Copy exactly the lines from the start of the material through the line with "nt.links.new(bg.outputs[0], out.inputs[0])". Pictures stay out of the copy.
____
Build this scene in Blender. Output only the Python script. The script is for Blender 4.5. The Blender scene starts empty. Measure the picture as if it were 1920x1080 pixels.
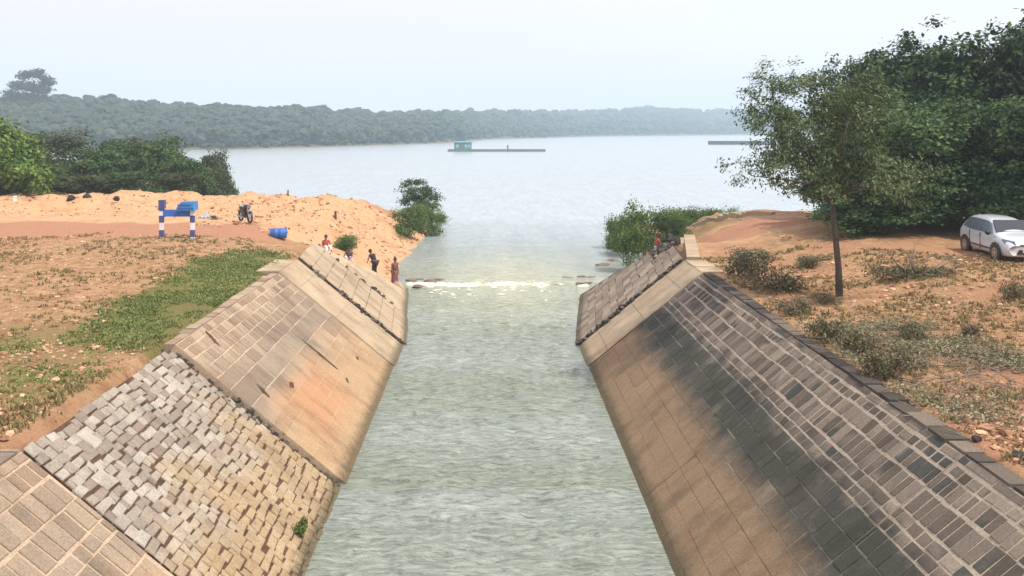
import bpy, math, random
import numpy as np
from mathutils import Vector, Matrix, Euler

R = math.radians
# ------------------------------------------------------------------ camera, light, exposure
F = 1600.0            # focal length in photo pixels (1920 wide)
VX, HY = 919.0, 240.0 # vanishing point of the channel
HC = 8.5              # camera height above the water
ZB = 3.3              # bank level above the water
scene = bpy.context.scene
COL = scene.collection
cam = bpy.data.cameras.new('camera')
camo = bpy.data.objects.new('camera', cam)
COL.objects.link(camo)
cam.sensor_width = 36.0
cam.lens = 36.0 * F / 1920.0
cam.shift_x = (960 - VX) / 1920.0
cam.shift_y = -(540 - HY) / 1920.0
cam.clip_start = 0.2
cam.clip_end = 12000
camo.location = (0, 0, HC)
camo.rotation_euler = (R(90), 0, 0)
scene.camera = camo

SUN_EL, SUN_AZ = 58.0, 122.0      # azimuth clockwise from +Y
w = bpy.data.worlds.new('World')
scene.world = w
w.use_nodes = True
nt = w.node_tree
nt.nodes.clear()
out = nt.nodes.new('ShaderNodeOutputWorld')
bg = nt.nodes.new('ShaderNodeBackground')
sky = nt.nodes.new('ShaderNodeTexSky')
sky.sky_type = 'NISHITA'
sky.sun_disc = False
sky.sun_elevation = R(SUN_EL)
sky.sun_rotation = R(SUN_AZ)
sky.air_density = 1.2
sky.dust_density = 3.0
sky.ozone_density = 1.5
veil = nt.nodes.new('ShaderNodeMix')
veil.data_type = 'RGBA'
veil.inputs[0].default_value = 0.93
veil.inputs[7].default_value = (9.95, 9.45, 9.8, 1)       # thin high overcast veil
nt.links.new(sky.outputs[0], veil.inputs[6])
nt.links.new(veil.outputs[2], bg.inputs[0])
bg.inputs[1].default_value = 0.1
nt.links.new(bg.outputs[0], out.inputs[0])

sl = bpy.data.lights.new('sun', 'SUN')
sl.energy = 4.6
sl.angle = R(0.6)
sl.color = (1.0, 0.91, 0.77)
so = bpy.data.objects.new('sun', sl)
COL.objects.link(so)
sd = Vector((math.sin(R(SUN_AZ)) * math.cos(R(SUN_EL)), math.cos(R(SUN_AZ)) * math.cos(R(SUN_EL)), math.sin(R(SUN_EL))))
so.rotation_euler = sd.to_track_quat('Z', 'Y').to_euler()
scene.view_settings.view_transform = 'Standard'
scene.view_settings.look = 'None'
scene.view_settings.exposure = 0.12
scene.view_settings.gamma = 1.0
scene.view_settings.use_curve_mapping = False
scene.cycles.volume_bounces = 2
scene.cycles.transparent_max_bounces = 16

# ------------------------------------------------------------------ helpers
rng = np.random.default_rng(7)
random.seed(7)

def P(px, py, z=ZB):
    Y = F * (HC - z) / (py - HY)
    return np.array(((px - VX) * Y / F, Y, z))

def sstep(t):
    t = np.clip(t, 0, 1)
    return t * t * (3 - 2 * t)

def _h(ix, iy, iz, s):
    n = (ix.astype(np.int64) * 374761393 + iy.astype(np.int64) * 668265263 + iz.astype(np.int64) * 2147483647 + s * 1274126177) & 0xffffffff
    n = ((n ^ (n >> 13)) * 1274126177) & 0xffffffff
    n = (n ^ (n >> 16)) & 0xffffffff
    return n / 4294967295.0

def vnoise(x, y, z=None, s=0):
    x = np.asarray(x, float); y = np.asarray(y, float)
    z = np.zeros_like(x) if z is None else np.asarray(z, float)
    ix, iy, iz = np.floor(x), np.floor(y), np.floor(z)
    fx, fy, fz = x - ix, y - iy, z - iz
    fx, fy, fz = [f * f * (3 - 2 * f) for f in (fx, fy, fz)]
    r = 0
    for dz in (0, 1):
        for dy in (0, 1):
            for dx in (0, 1):
                wt = (fx if dx else 1 - fx) * (fy if dy else 1 - fy) * (fz if dz else 1 - fz)
                r = r + wt * _h(ix + dx, iy + dy, iz + dz, s)
    return r * 2 - 1

def fbm(x, y, z=None, o=4, s=0):
    a, r, f = 1.0, 0, 1.0
    for k in range(o):
        r = r + a * vnoise(np.asarray(x) * f, np.asarray(y) * f, None if z is None else np.asarray(z) * f, s + k * 17)
        a *= .5; f *= 2.03
    return r

def make_mesh(name, V, Fc, mat=None, smooth=False):
    """V (n,3); Fc array (m,k) or list of such arrays"""
    V = np.asarray(V, float)
    if isinstance(Fc, list) and len(Fc) and isinstance(Fc[0], tuple):
        Fc = np.array(Fc)
    if not isinstance(Fc, list):
        Fc = [np.asarray(Fc)]
    Fc = [np.asarray(f) for f in Fc if len(f)]
    me = bpy.data.meshes.new(name)
    me.vertices.add(len(V))
    me.vertices.foreach_set('co', V.astype(np.float32).ravel())
    loops = np.concatenate([f.ravel() for f in Fc]).astype(np.int32)
    tot = np.concatenate([np.full(len(f), f.shape[1]) for f in Fc]).astype(np.int32)
    st = np.concatenate([[0], np.cumsum(tot)[:-1]]).astype(np.int32)
    me.loops.add(len(loops))
    me.loops.foreach_set('vertex_index', loops)
    me.polygons.add(len(tot))
    me.polygons.foreach_set('loop_start', st)
    me.polygons.foreach_set('loop_total', tot)
    me.polygons.foreach_set('use_smooth', np.full(len(tot), bool(smooth)))
    me.update(calc_edges=True)
    me.validate()
    if mat:
        me.materials.append(mat)
    return me

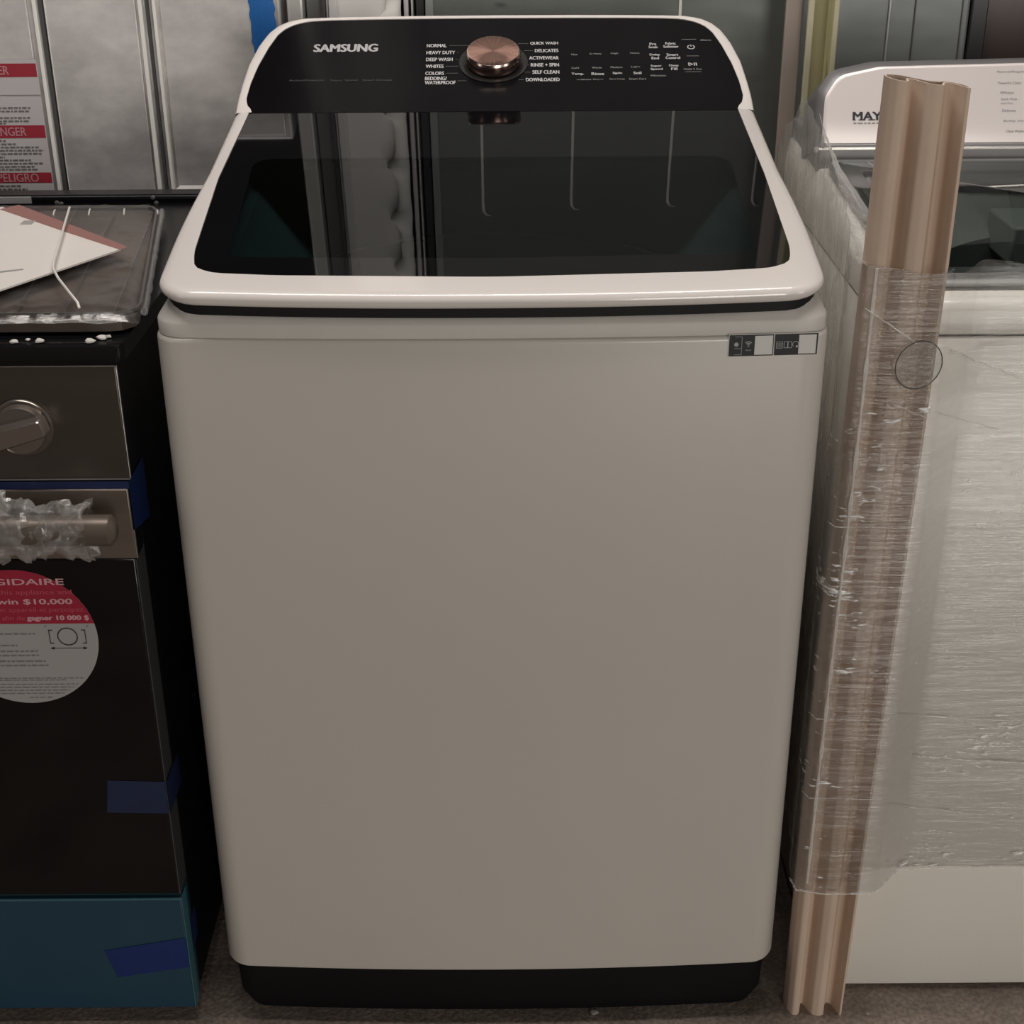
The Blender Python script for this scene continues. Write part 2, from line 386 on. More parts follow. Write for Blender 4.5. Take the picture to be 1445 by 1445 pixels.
# steel stud and dark frame between the rows
t2 = thing('steel_stud', (-0.285, YB - .0, 0), 'narrow pale steel stud standing right of the blue tape', 'post')
mb = MB(); mb.box(-.312, -.289, YB - .02, YB - .016, 0, 1.85); mb.box(-.312, -.308, YB - .02, YB + .03, 0, 1.85); mb.box(-.293, -.289, YB - .02, YB + .03, 0, 1.85)
P('stud_channel', mb, SEAMW, t2, bevel=.001)
t2b = thing('rack_upright', (-0.26, YB + .05, 0), 'dark upright steel frame between pale stud and pale appliance side', 'frame')
P('upright', MB().box(-.287, -.262, YB + .01, YB + .05, 0, 1.85), mat('grey_steel', (0.2, 0.2, 0.195), .4, .4), t2b, bevel=.002)
mb = MB(); mb.box(-.262, -.256, YB - .01, YB + .04, 0, 1.85)
P('upright', mb, mat('dark_violet_grey_steel', (0.10, 0.09, 0.10), .35, .5), t2b, bevel=.001)
mb = MB(); mb.box(-.2555, -.252, YB - .004, YB + .04, 0, 1.85); 
P('upright', mb, SEAMW, t2b, bevel=.001)

# pale appliance side with foam strip
t3 = thing('pale_appliance', (-0.2, YB + .3, 0), 'pale grey appliance side with a bumpy foam strip, behind the silver word on the console', 'appliance')
P('side_panel', MB().box(-.248, -.152, YB - .005, YB + .6, 0.02, 1.80), PALE, t3, bevel=.004)
mb = MB(); mb.box(-.251, -.238, YB - .010, YB - .004, 0.02, 1.80)
P('corner_trim', mb, mat('white_corner_trim', (0.62, 0.60, 0.6), .4), t3, bevel=.002)
mb = MB(); rings = []
for i in range(130):
    z = 0.05 + i * 1.72 / 129; bmp = max(0, math.sin((z - .9) * 2 * math.pi / .095)) ** 3
    r = .0105 + .0085 * bmp + .0015 * noise.noise(Vector((z * 30, 0, 0)))
    c = Vector((-.153 - .0075 * bmp, YB - .010, z))
    rings.append([c + Vector((r * math.cos(a), .7 * r * math.sin(a), 0)) for a in [2 * math.pi * k / 14 for k in range(14)]])
mb.loft(rings, True, True, True)
P('foam_strip', mb, PALEFOAM, t3, smooth=60)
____
== Solved exercise ==
Build this scene in Blender. Output only the Python script. The script is for Blender 4.5. The Blender scene starts empty. Measure the picture as if it were 1920x1080 pixels.
import bpy, math, random
import numpy as np
from mathutils import Vector, Matrix, Euler

R = math.radians
# ------------------------------------------------------------------ camera, light, exposure
F = 1600.0            # focal length in photo pixels (1920 wide)
VX, HY = 919.0, 240.0 # vanishing point of the channel
HC = 8.5              # camera height above the water
ZB = 3.3              # bank level above the water
scene = bpy.context.scene
COL = scene.collection
cam = bpy.data.cameras.new('camera')
camo = bpy.data.objects.new('camera', cam)
COL.objects.link(camo)
cam.sensor_width = 36.0
cam.lens = 36.0 * F / 1920.0
cam.shift_x = (960 - VX) / 1920.0
cam.shift_y = -(540 - HY) / 1920.0
cam.clip_start = 0.2
cam.clip_end = 12000
camo.location = (0, 0, HC)
camo.rotation_euler = (R(90), 0, 0)
scene.camera = camo

SUN_EL, SUN_AZ = 58.0, 122.0      # azimuth clockwise from +Y
w = bpy.data.worlds.new('World')
scene.world = w
w.use_nodes = True
nt = w.node_tree
nt.nodes.clear()
out = nt.nodes.new('ShaderNodeOutputWorld')
bg = nt.nodes.new('ShaderNodeBackground')
sky = nt.nodes.new('ShaderNodeTexSky')
sky.sky_type = 'NISHITA'
sky.sun_disc = False
sky.sun_elevation = R(SUN_EL)
sky.sun_rotation = R(SUN_AZ)
sky.air_density = 1.2
sky.dust_density = 3.0
sky.ozone_density = 1.5
veil = nt.nodes.new('ShaderNodeMix')
veil.data_type = 'RGBA'
veil.inputs[0].default_value = 0.93
veil.inputs[7].default_value = (9.95, 9.45, 9.8, 1)       # thin high overcast veil
nt.links.new(sky.outputs[0], veil.inputs[6])
nt.links.new(veil.outputs[2], bg.inputs[0])
bg.inputs[1].default_value = 0.1
nt.links.new(bg.outputs[0], out.inputs[0])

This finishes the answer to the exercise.